The evolution of Park Bo-gum: From Hello Monster to Tangerines
You have to be grateful for Twitter for recalling what people tend to forget. After When Life Gives You Tangerines became a glowing orange success, there was a flood of appreciation for Park Bo-gum, who played the amiable, affable, adoring Gwan-sik watching over IU’s Ae-sun drive the show forward. Yet, fans of Bo-gum who had watched the star since 2015, this wasn’t just a fleeting spark of brilliance. And it wasn’t as if he had drifted in and out of the spotlight: Bo-gum’s career has been a series of steadfast choices, each proving his ability to shape-shift into what the role demanded—even if the show wasn’t always a hit, Bo-gum always was.
Years before Tangerines, Bo-gum starred in two shows in 2015. One was a comfortable family drama that became one of the highest-rated shows in South Korea, and the other was a psychological thriller, where he played a younger brother to Seo In-guk, seething with rage at the thought of being abandoned after the murder of their father. Bo-gum still has his dimpled smile---but it’s far more bitter, sinister, and pulsing with an unresolved sadness. In one of the most painful scenes of the show, a sullen Bo-gum reveals himself as the neglected brother and later tells In-guk, “You didn’t even recognise me. You sent me away.” And quiet, raging tears fall.
It's a show that his most ardent fans won’t let others forget, even if you cannot connect that it is the same person who starred in the romantic, swoony Encounter, with Song Hye-kyo. Once again, Bo-gum flips the board in his career, turns into a cheerful lover Jin-hyuk, who has ‘dared’ to court the CEO of the hotel where he works. Bo-gum as the earnest lover trying to convince a reticent and emotionally suppressed Hye-kyo is refreshing. And there’s a different maturity, even with the way he deals with love and heartbreak.

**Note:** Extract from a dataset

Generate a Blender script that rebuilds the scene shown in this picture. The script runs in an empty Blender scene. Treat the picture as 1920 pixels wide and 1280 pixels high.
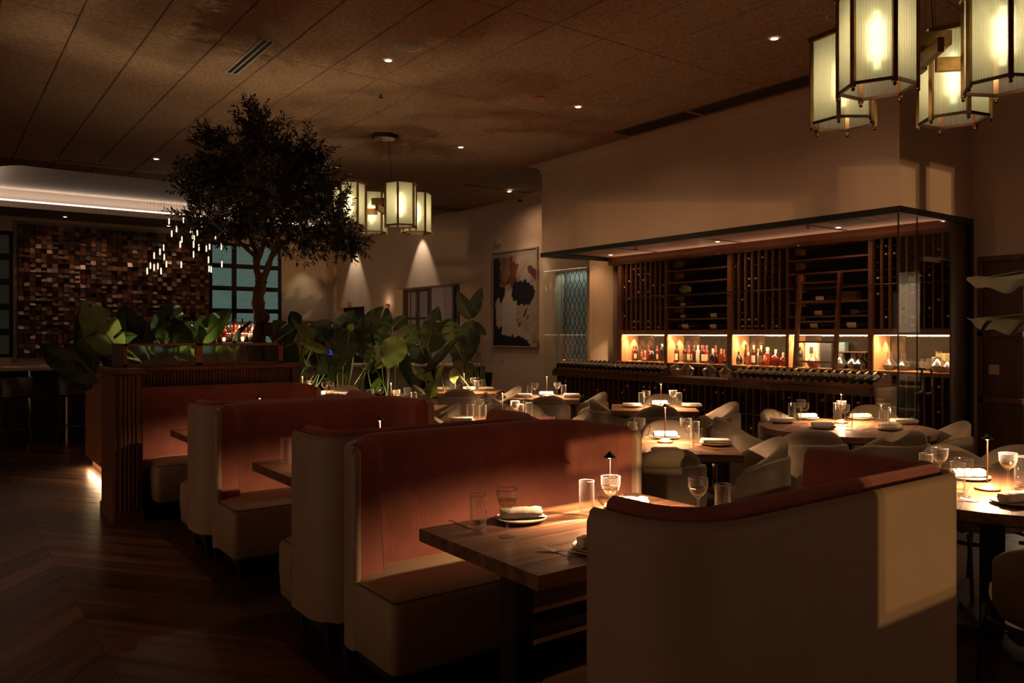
import bpy, math, random
from mathutils import Vector, Matrix
R = math.radians
rnd = random.Random(7)
SC = bpy.context.scene
COL = SC.collection
TH = R(36.4); CS, SN = math.cos(TH), math.sin(TH)
FPX, HZ, EYE = 1482.0, 626.0, 1.53
TOP = 4.5          # ceiling height

# ------------------------------------------------------------ camera, world, exposure
cd = bpy.data.cameras.new('camera'); cam = bpy.data.objects.new('camera', cd); COL.objects.link(cam)
cd.sensor_width = 36.0; cd.lens = FPX/1920*36.0; cd.shift_y = -14/1920; cd.clip_start = .05; cd.clip_end = 100
cam.location = (0, 0, EYE); cam.rotation_euler = (R(90), 0, -TH)
SC.camera = cam
SC.view_settings.view_transform = 'Standard'; SC.view_settings.look = 'None'
SC.view_settings.exposure = 0.12; SC.view_settings.gamma = 1.0; SC.view_settings.use_curve_mapping = False
cy = SC.cycles
cy.use_denoising = True; cy.sample_clamp_indirect = 2.0; cy.sample_clamp_direct = 0.0
cy.caustics_reflective = False; cy.caustics_refractive = False
cy.max_bounces = 7; cy.diffuse_bounces = 3; cy.glossy_bounces = 3; cy.transmission_bounces = 4; cy.transparent_max_bounces = 32
cy.use_light_tree = True
W = bpy.data.worlds.new('world'); SC.world = W; W.use_nodes = True
W.node_tree.nodes['Background'].inputs[0].default_value = (1.0, .53, .33, 1)
W.node_tree.nodes['Background'].inputs[1].default_value = 0.38

def light(kind, name, loc, power, color, size=.02, aim=None, cone=None, blend=.5, sy=None):
    d = bpy.data.lights.new(name, kind); d.energy = power; d.color = color
    if kind == 'AREA':
        d.shape = 'RECTANGLE'; d.size = size; d.size_y = sy or size
    else: d.shadow_soft_size = size
    if kind == 'SPOT': d.spot_size = R(cone or 60); d.spot_blend = blend
    o = bpy.data.objects.new(name, d); COL.objects.link(o); o.location = loc
    if aim is not None:
        o.rotation_euler = (Vector(aim)-Vector(loc)).to_track_quat('-Z', 'Y').to_euler()
    return o

def strip(name, p0, p1, power, color, width, direction):
    """linear lamp from p0 to p1 shining towards direction"""
    p0, p1 = Vector(p0), Vector(p1); x = (p1-p0).normalized(); z = -Vector(direction).normalized(); z = (z-x*z.dot(x)).normalized(); y = z.cross(x)
    o = light('AREA', name, (p0+p1)/2, power, color, (p1-p0).length, sy=width)
    o.rotation_euler = Matrix((x, y, z)).transposed().to_euler(); return o

def world(lat, dep): return (lat*CS+dep*SN, -lat*SN+dep*CS)
def at(u, v, dep):
    lat = (u-960)/FPX*dep; x, y = world(lat, dep); return Vector((x, y, EYE+(HZ-v)/FPX*dep))
def onz(u, v, z): return at(u, v, (z-EYE)*FPX/(HZ-v))

# street light coming through the windows behind the camera (two lamps of one vehicle, then an added spot)
STREET = (1.0, .57, .25)
light('SPOT', 'window_patch_light', (-2.0, -20.0, -.30), 4600, STREET, .06, (5.0, 2.0, 1.5), 30, .1)
light('SPOT', 'window_patch_light', (-2.23, -20.0, -.49), 2400, STREET, .06, (5.0, 2.0, 1.5), 30, .1)
light('SPOT', 'window_patch_light', (-1.5, -5.0, 2.6), 2600, STREET, .015, (2.9, 3.35, .84), 12, .2)  # added spot, set to throw a light patch on the large terracotta booth
# ------------------------------------------------------------ materials
MATS = {}
def mat(name, base=(.5,.5,.5), rough=.6, metal=0., emit=None, es=1., noise=0., nscale=20., bump=0., bscale=60., stretch=(1,1,1), spec=.5, alt=None, sheen=0, trans=0, coat=0, coord='Object'):
    if name in MATS: return MATS[name]
    m = bpy.data.materials.new(name); MATS[name] = m; m.use_nodes = True
    nt = m.node_tree; b = nt.nodes['Principled BSDF']
    b.inputs['Base Color'].default_value = (*base, 1); b.inputs['Roughness'].default_value = rough
    b.inputs['Metallic'].default_value = metal; b.inputs['Specular IOR Level'].default_value = spec
    if sheen: b.inputs['Sheen Weight'].default_value = sheen
    if coat: b.inputs['Coat Weight'].default_value = coat; b.inputs['Coat Roughness'].default_value = .15
    if trans: b.inputs['Transmission Weight'].default_value = trans
    if emit: b.inputs['Emission Color'].default_value = (*emit, 1); b.inputs['Emission Strength'].default_value = es
    if noise or bump:
        tc = nt.nodes.new('ShaderNodeTexCoord'); mp = nt.nodes.new('ShaderNodeMapping'); mp.inputs['Scale'].default_value = stretch
        nt.links.new(tc.outputs[coord], mp.inputs[0])
    if noise:
        n = nt.nodes.new('ShaderNodeTexNoise'); n.inputs['Scale'].default_value = nscale; n.inputs['Detail'].default_value = 6
        nt.links.new(mp.outputs[0], n.inputs['Vector'])
        r = nt.nodes.new('ShaderNodeMapRange'); r.inputs[1].default_value = .3; r.inputs[2].default_value = .7
        mx = nt.nodes.new('ShaderNodeMix'); mx.data_type = 'RGBA'
        a2 = alt or tuple(c*(1-noise) for c in base)
        mx.inputs[6].default_value = (*base, 1); mx.inputs[7].default_value = (*a2, 1)
        nt.links.new(n.outputs['Fac'], r.inputs[0]); nt.links.new(r.outputs[0], mx.inputs[0]); nt.links.new(mx.outputs[2], b.inputs['Base Color'])
    if bump:
        n2 = nt.nodes.new('ShaderNodeTexNoise'); n2.inputs['Scale'].default_value = bscale; n2.inputs['Detail'].default_value = 3
        nt.links.new(mp.outputs[0], n2.inputs['Vector'])
        bp = nt.nodes.new('ShaderNodeBump'); bp.inputs['Strength'].default_value = bump; bp.inputs['Distance'].default_value = .01
        nt.links.new(n2.outputs['Fac'], bp.inputs['Height']); nt.links.new(bp.outputs[0], b.inputs['Normal'])
    return m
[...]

In one scene, when he doesn’t expect her to show up at his place for dinner as she had former commitments, but she still does, he just sighs, “This is bad. You can’t ever escape now.” In Encounter, itself, he showed the varying hues of emotions, with just his eyes: Hope, to anguish, anguish being extinguished, and hope again.
You can all count them as paving stones to his success to Tangerines. For the first time, Bo-gum played a father. And this time, the heartbreak was far more brutal than before: He stands soaked in cold rains, watching his wife, cradle his child who has passed away. This time, he showed the range of depression, and the determination to suppress it—and yet the signs still showed it, in each trembling gesture, and hollow eyes.
And now, it’s Good Boy. Another hit for Bo-gum and another new character. It might have been more than a decade of Bo-gum, but no doubt, he has more surprises to serve.